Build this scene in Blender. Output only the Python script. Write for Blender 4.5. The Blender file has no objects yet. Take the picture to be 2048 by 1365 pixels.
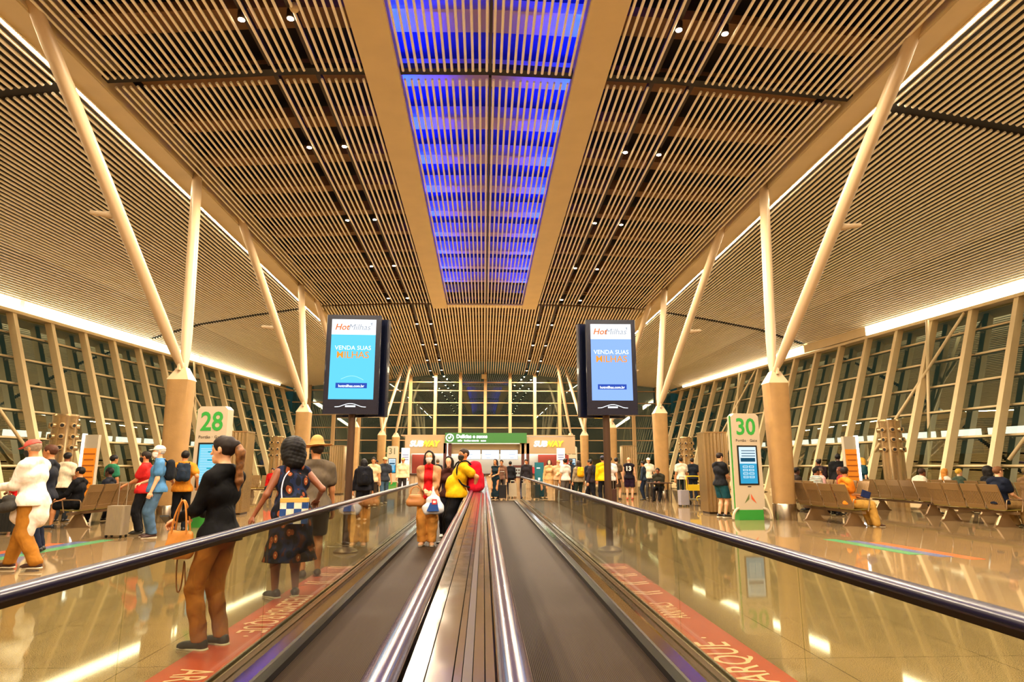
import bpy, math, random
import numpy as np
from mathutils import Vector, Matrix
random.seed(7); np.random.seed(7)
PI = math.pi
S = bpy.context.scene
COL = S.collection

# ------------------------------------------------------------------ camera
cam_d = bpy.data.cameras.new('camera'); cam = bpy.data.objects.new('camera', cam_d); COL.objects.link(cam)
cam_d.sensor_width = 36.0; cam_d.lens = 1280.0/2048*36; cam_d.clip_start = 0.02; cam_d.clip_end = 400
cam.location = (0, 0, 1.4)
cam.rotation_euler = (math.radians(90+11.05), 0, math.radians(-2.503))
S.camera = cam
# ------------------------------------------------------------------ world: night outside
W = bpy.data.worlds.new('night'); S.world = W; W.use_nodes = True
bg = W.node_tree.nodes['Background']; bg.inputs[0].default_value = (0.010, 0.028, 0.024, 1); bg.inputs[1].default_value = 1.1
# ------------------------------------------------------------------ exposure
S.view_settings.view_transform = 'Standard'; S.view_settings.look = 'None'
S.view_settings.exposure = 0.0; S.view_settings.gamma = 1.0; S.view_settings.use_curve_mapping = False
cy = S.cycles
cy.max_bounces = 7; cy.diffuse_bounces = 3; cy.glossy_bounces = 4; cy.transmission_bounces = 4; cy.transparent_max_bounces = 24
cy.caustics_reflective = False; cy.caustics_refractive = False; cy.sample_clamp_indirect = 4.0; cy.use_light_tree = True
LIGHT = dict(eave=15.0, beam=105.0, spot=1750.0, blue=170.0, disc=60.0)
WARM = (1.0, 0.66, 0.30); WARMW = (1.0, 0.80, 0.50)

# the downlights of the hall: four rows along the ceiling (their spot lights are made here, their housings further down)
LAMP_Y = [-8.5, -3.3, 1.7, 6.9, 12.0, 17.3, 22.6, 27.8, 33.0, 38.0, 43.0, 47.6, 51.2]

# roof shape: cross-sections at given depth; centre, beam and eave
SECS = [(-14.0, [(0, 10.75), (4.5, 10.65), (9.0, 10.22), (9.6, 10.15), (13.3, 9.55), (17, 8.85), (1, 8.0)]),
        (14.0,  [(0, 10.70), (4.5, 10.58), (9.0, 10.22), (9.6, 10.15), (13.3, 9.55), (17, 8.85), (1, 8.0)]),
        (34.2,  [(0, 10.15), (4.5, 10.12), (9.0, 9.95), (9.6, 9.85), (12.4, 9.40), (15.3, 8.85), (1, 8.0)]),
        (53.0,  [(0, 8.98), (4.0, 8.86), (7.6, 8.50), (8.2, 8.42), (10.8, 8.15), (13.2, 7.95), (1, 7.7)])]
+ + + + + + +
* Task instructions:
From the listing above, copy all lines holding the word "objects".

* The answer:
Build this scene in Blender. Output only the Python script. Write for Blender 4.5. The Blender file has no objects yet. Take the picture to be 2048 by 1365 pixels.
cam_d = bpy.data.cameras.new('camera'); cam = bpy.data.objects.new('camera', cam_d); COL.objects.link(cam)